◆ TASK BRIEF
Quote the records that follow in full, leaving the pictures out.

========

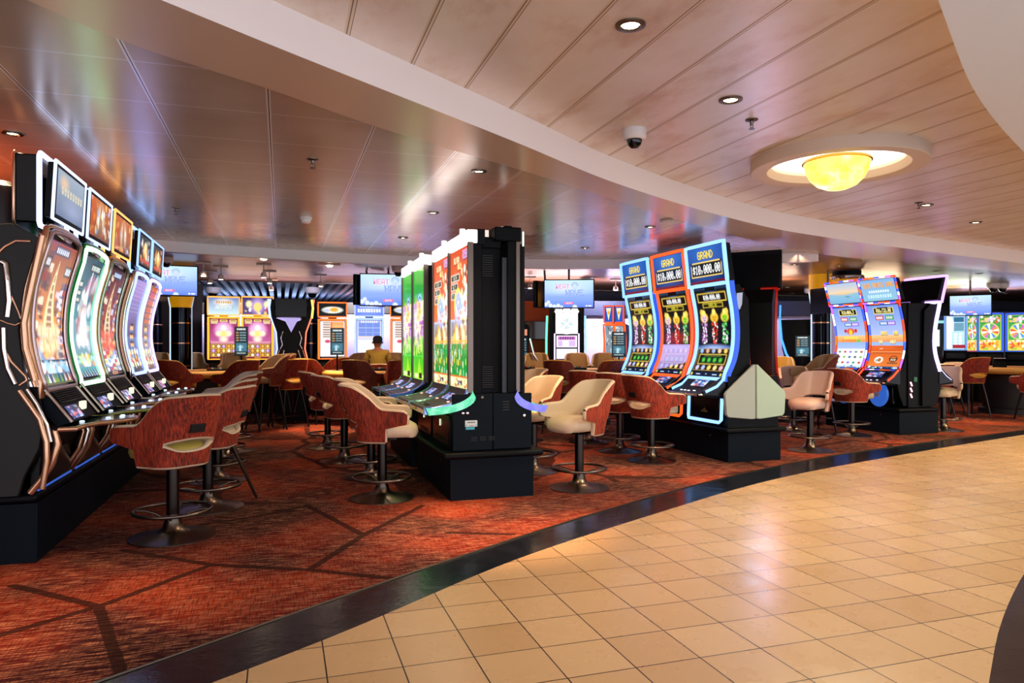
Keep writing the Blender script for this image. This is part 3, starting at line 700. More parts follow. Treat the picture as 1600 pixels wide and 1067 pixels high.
for x, y, lb, e in ((1.58, 3.04, 'round recessed downlight in cream planks, nearest the top edge of the photo', 75),
                 (2.65, 3.77, 'round recessed downlight beside the sprinkler and white dome camera', 75),
                 (6.63, 5.92, 'recessed downlight right beside the sprinkler beyond the big round lamp', 90),
                 (8.14, 6.56, 'tiny recessed downlight at far right of the cream plank ceiling', 90)):
    downlight(x, y, 2.88, lb, G1); spot(x, y, 2.86, e)
for x, y, lb, e, c in ((-1.64, 5.33, 'glowing downlight above the left row of machines at the left edge', 25, (1, .7, .4)),
                 (1.47, 5.36, 'low ceiling downlight nearest the curved soffit, left of the tall machine tops', 70, (1, .62, .36)),
                 (1.48, 7.17, 'low ceiling downlight, middle one of three left of the tall machines', 60, (1, .6, .34)),
                 (1.46, 8.93, 'low ceiling downlight, farthest of three left of the tall machines', 60, (1, .6, .34)),
                 (4.02, 9.08, 'low ceiling downlight just right of the tall black machines', 60, (1, .6, .34)),
                 (4.02, 7.25, 'low ceiling downlight just beneath the small square vent', 70, (1, .6, .34))):
    downlight(x, y, 2.72, lb, G2, .04); spot(x, y, 2.70, e, c)
far_l = [(318, 392, 12.0, 'first'), (515, 411, 11.8, 's')]
n = 0
for px, py, lb in ((823, 478, 'tiny far downlight left of the middle television, low down'), (932, 460, 'tiny far downlight right of the middle television, upper one'), (937, 467, 'tiny far downlight right of the middle television, lower one'),
                   (966, 453, 'small far downlight just left of the nearest jackpot toppers'), (1241, 413, 'small far downlight right of the dark monitor back'), (1311, 415, 'small far downlight above the yellow drum of a column'),
                   (1230, 449, 'small far downlight low beside the dark monitor back'), (1463, 423, 'small downlight above the black topper of the right machines'), (1530, 427, 'small downlight above the far right television'),
                   (1506, 445, 'tiny far downlight just above the far right television'), (1570, 471, 'tiny far downlight right of the far right television'), (1289, 452, 'tiny far downlight left of the right machine toppers'), (1237, 464, 'tiny far downlight left of the yellow column head')):
    z = 2.76; d = gd(py, z); x, y = at(px, min(d, 19)); downlight(x, y, z if y < 16.2 else 2.80, lb, G3, .05)
for x, y, e in ((-1.2, 12.6, 110), (.8, 12.4, 110), (2.9, 12.6, 110), (5.2, 12.6, 110), (7.6, 11.2, 110), (9.6, 11, 110), (7.2, 8.6, 70), (13, 11.5, 110), (12, 9.3, 80), (5.2, 8.9, 0)):
    if e: spot(x, y, 2.74, e, (1, .64, .38), 120)
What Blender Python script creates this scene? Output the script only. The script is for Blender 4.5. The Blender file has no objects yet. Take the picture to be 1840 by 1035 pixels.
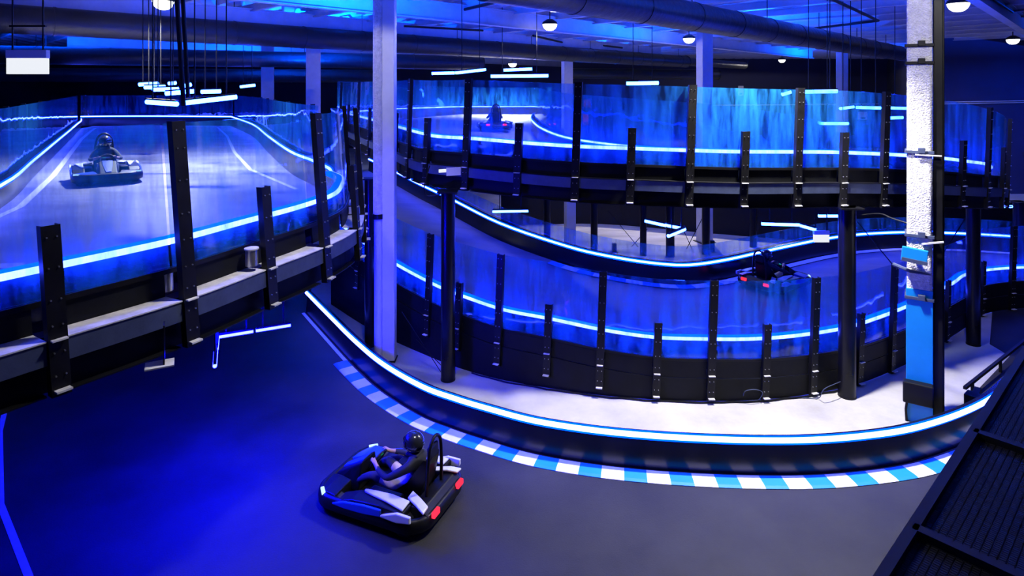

========

◆ SOLUTION FOR THIS TASK
Keep writing the Blender script for this image. This is part 3, starting at line 700. More parts follow. Treat the picture as 1600 pixels wide and 1067 pixels high.
for x, y, lb, e in ((1.58, 3.04, 'round recessed downlight in cream planks, nearest the top edge of the photo', 75),
                 (2.65, 3.77, 'round recessed downlight beside the sprinkler and white dome camera', 75),
                 (6.63, 5.92, 'recessed downlight right beside the sprinkler beyond the big round lamp', 90),
                 (8.14, 6.56, 'tiny recessed downlight at far right of the cream plank ceiling', 90)):
    downlight(x, y, 2.88, lb, G1); spot(x, y, 2.86, e)
for x, y, lb, e, c in ((-1.64, 5.33, 'glowing downlight above the left row of machines at the left edge', 25, (1, .7, .4)),
                 (1.47, 5.36, 'low ceiling downlight nearest the curved soffit, left of the tall machine tops', 70, (1, .62, .36)),
                 (1.48, 7.17, 'low ceiling downlight, middle one of three left of the tall machines', 60, (1, .6, .34)),
                 (1.46, 8.93, 'low ceiling downlight, farthest of three left of the tall machines', 60, (1, .6, .34)),
                 (4.02, 9.08, 'low ceiling downlight just right of the tall black machines', 60, (1, .6, .34)),
                 (4.02, 7.25, 'low ceiling downlight just beneath the small square vent', 70, (1, .6, .34))):
    downlight(x, y, 2.72, lb, G2, .04); spot(x, y, 2.70, e, c)
far_l = [(318, 392, 12.0, 'first'), (515, 411, 11.8, 's')]
n = 0
for px, py, lb in ((823, 478, 'tiny far downlight left of the middle television, low down'), (932, 460, 'tiny far downlight right of the middle television, upper one'), (937, 467, 'tiny far downlight right of the middle television, lower one'),
                   (966, 453, 'small far downlight just left of the nearest jackpot toppers'), (1241, 413, 'small far downlight right of the dark monitor back'), (1311, 415, 'small far downlight above the yellow drum of a column'),
                   (1230, 449, 'small far downlight low beside the dark monitor back'), (1463, 423, 'small downlight above the black topper of the right machines'), (1530, 427, 'small downlight above the far right television'),
                   (1506, 445, 'tiny far downlight just above the far right television'), (1570, 471, 'tiny far downlight right of the far right television'), (1289, 452, 'tiny far downlight left of the right machine toppers'), (1237, 464, 'tiny far downlight left of the yellow column head')):
    z = 2.76; d = gd(py, z); x, y = at(px, min(d, 19)); downlight(x, y, z if y < 16.2 else 2.80, lb, G3, .05)
for x, y, e in ((-1.2, 12.6, 110), (.8, 12.4, 110), (2.9, 12.6, 110), (5.2, 12.6, 110), (7.6, 11.2, 110), (9.6, 11, 110), (7.2, 8.6, 70), (13, 11.5, 110), (12, 9.3, 80), (5.2, 8.9, 0)):
    if e: spot(x, y, 2.74, e, (1, .64, .38), 120)
What Blender Python script creates this scene? Output the script only. The script is for Blender 4.5. The Blender file has no objects yet. Take the picture to be 1840 by 1035 pixels.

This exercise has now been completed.